Arizonan residents are concerned that in the next few years, their state could rapidly follow California and join the long-term drought conditions that have beset the American West.
Due to innovative measures to increase Arizona’s effective water supply, such as underground banking, the state is likely to avoid California-ish conditions for at least 3-5 years, but what about the next decade?
Jeff Gibbs, a resident, and former planning commissioner suggest some solutions to avoid Arizona’s impending dry spell.
He believes that the state should develop a public sector organization that has the authority to issue bonds to finance large-scale regional infrastructure projects that will be required in the 2020s and that water pricing should be changed to reflect the future costs of new water supplies among other ideas.
AZ Central reports:
“…Again, California has shown us the way — a case in point being the new San Diego County desalination plant that will go into production shortly at a cost of $1 billion after more than 15 years of planning, design, permitting and construction.
If we start now, we have a chance to realize our plans for the future and avoid the Draconian water regime that California has been forced to implement.
So what do you say?
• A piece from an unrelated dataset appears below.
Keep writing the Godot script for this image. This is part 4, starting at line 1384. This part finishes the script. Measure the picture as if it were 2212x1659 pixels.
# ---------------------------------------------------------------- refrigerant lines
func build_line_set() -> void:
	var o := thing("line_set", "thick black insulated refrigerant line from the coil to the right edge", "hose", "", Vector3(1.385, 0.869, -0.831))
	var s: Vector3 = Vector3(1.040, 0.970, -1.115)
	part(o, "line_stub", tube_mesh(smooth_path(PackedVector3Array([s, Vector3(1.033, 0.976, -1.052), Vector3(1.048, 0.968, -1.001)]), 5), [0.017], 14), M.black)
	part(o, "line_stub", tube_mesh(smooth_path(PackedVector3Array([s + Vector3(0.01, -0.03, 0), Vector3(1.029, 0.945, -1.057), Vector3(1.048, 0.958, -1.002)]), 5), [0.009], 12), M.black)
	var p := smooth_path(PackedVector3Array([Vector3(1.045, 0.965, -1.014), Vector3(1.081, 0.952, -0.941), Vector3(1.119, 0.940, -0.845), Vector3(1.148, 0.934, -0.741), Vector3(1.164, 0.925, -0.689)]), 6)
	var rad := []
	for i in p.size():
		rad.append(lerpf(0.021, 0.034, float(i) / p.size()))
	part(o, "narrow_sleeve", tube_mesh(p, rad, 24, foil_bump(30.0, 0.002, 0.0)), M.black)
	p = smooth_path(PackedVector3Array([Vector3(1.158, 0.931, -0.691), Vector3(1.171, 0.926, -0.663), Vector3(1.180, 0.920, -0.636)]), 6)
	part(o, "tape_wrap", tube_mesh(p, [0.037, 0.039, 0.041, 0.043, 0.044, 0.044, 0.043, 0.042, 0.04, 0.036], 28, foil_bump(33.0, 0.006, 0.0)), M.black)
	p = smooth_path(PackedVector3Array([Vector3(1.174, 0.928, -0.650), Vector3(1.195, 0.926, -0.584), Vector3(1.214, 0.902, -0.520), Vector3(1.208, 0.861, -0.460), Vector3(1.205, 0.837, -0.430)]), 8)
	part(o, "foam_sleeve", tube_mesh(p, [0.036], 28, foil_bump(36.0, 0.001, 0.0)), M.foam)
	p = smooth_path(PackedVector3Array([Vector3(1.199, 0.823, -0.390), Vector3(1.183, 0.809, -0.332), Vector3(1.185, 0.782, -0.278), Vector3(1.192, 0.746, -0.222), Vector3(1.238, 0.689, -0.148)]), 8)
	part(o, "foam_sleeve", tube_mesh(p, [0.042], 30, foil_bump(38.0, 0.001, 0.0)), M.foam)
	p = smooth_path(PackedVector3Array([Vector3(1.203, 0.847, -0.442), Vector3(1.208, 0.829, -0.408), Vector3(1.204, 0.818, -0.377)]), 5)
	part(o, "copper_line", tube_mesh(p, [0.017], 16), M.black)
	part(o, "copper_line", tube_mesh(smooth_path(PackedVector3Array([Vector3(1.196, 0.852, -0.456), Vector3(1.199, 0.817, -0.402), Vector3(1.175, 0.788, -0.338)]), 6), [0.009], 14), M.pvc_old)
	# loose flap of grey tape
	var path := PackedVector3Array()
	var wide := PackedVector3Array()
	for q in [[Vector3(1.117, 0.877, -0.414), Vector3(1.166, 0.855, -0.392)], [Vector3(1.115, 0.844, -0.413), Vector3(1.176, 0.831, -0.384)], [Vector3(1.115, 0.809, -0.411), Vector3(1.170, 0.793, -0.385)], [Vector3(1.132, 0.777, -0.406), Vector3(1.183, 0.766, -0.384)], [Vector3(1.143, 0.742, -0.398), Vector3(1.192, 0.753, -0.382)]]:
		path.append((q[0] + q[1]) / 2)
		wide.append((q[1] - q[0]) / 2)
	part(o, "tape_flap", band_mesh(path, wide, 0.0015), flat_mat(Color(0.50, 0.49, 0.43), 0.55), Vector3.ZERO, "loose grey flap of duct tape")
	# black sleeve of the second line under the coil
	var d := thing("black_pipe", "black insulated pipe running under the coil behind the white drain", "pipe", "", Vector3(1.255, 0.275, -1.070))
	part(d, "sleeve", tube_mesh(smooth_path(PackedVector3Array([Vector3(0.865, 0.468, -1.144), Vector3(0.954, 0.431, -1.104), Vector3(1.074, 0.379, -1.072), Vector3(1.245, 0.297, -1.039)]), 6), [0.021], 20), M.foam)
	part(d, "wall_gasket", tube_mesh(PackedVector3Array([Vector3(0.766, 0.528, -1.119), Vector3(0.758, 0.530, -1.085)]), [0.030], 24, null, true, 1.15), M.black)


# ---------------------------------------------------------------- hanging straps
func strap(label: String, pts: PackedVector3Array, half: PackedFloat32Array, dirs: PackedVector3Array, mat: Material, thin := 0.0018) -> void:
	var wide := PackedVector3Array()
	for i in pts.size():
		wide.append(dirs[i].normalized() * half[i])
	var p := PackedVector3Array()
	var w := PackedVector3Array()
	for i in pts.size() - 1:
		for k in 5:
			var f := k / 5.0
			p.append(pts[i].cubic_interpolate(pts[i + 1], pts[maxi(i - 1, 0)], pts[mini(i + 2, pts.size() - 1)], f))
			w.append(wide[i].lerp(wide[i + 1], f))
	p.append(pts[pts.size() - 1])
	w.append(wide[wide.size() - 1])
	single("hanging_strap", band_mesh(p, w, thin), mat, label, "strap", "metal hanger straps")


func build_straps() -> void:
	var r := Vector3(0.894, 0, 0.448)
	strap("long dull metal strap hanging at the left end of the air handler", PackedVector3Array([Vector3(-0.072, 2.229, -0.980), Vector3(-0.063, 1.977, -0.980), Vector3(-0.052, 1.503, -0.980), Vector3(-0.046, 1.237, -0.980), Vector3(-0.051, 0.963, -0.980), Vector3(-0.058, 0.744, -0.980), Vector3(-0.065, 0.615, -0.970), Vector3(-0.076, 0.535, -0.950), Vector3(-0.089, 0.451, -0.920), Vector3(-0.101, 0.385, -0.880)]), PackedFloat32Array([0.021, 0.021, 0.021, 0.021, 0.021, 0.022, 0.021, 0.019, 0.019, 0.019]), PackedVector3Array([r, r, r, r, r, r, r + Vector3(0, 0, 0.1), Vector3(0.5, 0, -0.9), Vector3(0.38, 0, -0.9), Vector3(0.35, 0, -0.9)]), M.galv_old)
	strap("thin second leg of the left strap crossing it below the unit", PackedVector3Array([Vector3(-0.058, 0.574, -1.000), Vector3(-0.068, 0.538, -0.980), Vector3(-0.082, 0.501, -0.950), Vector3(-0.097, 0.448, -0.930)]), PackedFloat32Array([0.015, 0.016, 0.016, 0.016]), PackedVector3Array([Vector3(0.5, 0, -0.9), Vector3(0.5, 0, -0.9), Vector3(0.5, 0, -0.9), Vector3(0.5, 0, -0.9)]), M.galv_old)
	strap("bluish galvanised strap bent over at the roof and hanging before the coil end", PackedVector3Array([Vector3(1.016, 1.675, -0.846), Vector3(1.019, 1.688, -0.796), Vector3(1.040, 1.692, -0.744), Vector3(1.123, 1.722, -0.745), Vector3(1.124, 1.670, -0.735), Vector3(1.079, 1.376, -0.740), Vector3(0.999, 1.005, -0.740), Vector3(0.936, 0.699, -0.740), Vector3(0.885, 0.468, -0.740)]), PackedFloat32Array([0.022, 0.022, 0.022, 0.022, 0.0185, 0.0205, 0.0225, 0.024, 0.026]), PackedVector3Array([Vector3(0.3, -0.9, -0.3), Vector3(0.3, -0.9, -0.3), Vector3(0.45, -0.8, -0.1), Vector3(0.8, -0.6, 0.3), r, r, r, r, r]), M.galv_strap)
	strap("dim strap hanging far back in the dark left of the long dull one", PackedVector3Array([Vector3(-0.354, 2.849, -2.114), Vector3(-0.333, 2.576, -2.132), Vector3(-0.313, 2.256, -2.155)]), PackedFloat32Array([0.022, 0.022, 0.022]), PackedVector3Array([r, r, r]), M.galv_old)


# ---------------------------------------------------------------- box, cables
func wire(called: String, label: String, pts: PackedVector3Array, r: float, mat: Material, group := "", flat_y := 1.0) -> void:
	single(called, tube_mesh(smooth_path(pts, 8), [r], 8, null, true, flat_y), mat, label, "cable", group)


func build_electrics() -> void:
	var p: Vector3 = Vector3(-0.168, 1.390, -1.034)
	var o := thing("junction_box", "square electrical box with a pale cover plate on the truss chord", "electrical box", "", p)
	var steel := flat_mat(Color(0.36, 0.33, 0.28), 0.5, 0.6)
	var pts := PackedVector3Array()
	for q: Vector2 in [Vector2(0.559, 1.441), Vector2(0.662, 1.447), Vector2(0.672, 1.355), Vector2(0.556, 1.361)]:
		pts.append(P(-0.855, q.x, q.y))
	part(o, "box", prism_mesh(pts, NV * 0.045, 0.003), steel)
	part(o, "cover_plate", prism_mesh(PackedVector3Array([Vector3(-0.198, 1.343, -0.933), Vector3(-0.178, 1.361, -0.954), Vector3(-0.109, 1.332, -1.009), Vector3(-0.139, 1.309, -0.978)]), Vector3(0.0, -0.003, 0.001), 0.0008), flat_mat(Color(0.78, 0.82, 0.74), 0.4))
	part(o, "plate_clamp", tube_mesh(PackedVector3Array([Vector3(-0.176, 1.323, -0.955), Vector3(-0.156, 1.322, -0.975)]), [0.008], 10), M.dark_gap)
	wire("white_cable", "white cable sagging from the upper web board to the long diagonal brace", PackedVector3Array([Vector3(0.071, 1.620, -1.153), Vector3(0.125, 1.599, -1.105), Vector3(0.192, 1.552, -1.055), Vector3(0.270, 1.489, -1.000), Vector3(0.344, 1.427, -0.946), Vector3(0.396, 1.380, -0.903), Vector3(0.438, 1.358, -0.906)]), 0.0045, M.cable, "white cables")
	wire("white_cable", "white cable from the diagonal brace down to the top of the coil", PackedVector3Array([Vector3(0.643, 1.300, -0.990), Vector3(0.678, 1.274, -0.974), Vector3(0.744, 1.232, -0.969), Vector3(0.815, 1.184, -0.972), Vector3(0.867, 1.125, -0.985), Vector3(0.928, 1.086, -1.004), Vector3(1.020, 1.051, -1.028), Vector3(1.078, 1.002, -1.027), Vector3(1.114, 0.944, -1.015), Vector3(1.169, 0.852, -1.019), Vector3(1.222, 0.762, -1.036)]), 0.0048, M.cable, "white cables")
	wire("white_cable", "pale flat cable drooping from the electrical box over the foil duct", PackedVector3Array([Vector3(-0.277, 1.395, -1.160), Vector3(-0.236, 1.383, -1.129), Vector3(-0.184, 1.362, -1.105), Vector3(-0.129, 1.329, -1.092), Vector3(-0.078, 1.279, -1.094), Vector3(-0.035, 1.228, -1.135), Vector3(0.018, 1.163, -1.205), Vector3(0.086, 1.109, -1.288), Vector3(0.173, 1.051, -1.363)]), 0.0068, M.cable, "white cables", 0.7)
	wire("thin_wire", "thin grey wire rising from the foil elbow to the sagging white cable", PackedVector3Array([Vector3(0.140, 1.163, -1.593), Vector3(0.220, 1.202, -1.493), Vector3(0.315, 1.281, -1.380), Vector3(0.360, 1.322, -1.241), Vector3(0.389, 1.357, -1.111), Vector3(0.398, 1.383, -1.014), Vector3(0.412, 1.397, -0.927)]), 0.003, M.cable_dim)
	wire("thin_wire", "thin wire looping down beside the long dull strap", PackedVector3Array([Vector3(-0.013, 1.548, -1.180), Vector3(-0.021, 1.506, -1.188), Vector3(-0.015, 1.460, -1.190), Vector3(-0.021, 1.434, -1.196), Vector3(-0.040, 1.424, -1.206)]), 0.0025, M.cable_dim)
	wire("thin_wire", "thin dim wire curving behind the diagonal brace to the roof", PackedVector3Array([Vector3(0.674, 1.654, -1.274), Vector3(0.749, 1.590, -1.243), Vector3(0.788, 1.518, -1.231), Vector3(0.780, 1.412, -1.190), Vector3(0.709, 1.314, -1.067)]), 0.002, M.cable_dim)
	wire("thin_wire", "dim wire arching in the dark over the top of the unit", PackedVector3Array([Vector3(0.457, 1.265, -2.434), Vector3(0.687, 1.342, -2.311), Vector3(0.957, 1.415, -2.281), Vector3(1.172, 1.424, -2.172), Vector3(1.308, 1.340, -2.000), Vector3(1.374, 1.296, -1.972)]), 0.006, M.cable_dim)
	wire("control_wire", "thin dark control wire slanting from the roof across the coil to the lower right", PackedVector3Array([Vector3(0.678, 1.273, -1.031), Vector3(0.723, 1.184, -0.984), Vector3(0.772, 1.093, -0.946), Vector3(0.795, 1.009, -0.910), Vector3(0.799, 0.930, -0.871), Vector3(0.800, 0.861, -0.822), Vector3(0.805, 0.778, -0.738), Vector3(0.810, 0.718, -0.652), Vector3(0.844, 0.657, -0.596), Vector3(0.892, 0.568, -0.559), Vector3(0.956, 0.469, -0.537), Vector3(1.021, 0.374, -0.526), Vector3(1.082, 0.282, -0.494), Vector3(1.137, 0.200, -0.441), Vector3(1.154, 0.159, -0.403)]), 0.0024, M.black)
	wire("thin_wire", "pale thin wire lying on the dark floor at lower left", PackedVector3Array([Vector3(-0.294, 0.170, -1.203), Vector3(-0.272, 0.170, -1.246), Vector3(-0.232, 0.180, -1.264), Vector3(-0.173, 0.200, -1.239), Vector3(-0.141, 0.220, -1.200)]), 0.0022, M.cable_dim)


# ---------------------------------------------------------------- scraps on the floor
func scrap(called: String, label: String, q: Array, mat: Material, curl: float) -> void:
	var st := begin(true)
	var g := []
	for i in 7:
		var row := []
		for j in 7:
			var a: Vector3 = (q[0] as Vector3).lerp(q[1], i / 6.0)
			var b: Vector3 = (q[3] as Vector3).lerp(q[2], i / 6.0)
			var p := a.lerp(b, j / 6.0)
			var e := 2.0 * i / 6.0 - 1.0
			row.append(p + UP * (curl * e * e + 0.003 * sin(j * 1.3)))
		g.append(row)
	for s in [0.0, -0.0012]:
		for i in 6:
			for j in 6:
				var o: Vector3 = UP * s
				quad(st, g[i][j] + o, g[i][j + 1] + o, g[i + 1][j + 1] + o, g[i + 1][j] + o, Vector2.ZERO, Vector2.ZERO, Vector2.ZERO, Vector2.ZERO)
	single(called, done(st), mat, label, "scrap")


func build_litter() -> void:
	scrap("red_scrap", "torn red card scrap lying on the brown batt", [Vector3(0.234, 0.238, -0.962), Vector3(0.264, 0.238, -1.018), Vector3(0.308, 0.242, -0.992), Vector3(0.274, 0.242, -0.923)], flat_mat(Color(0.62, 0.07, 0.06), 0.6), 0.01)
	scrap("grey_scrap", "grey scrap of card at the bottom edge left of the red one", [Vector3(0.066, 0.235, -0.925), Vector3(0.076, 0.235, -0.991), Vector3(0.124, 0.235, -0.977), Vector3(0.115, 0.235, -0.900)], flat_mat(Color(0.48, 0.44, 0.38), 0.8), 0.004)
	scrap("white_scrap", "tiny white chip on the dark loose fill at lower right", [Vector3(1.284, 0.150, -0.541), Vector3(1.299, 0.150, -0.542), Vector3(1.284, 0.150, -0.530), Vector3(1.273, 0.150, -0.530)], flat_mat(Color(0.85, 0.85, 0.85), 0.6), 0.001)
Are we content to follow the path California has blazed for us, or are we serious about realizing our plans for the future — and the water it will require?”
These are all good ideas worth discussing for Arizona, and in partnership with the appropriate level of infrastructure asset management, ideas like these, if implemented, could make a very real difference for the future of Arizona when the drought eventually catches up to it.
What is important to note from an infrastructure asset management viewpoint, is that these big-picture future investment discussions take a reasonable amount of time to occur in communities – sometimes up to a decade before the community and subsequent political agreement is reached.
With long lead times for agreement, and then additional long planning, design, permitting and construction times, it is important to start future demand and investment discussions sooner rather than later.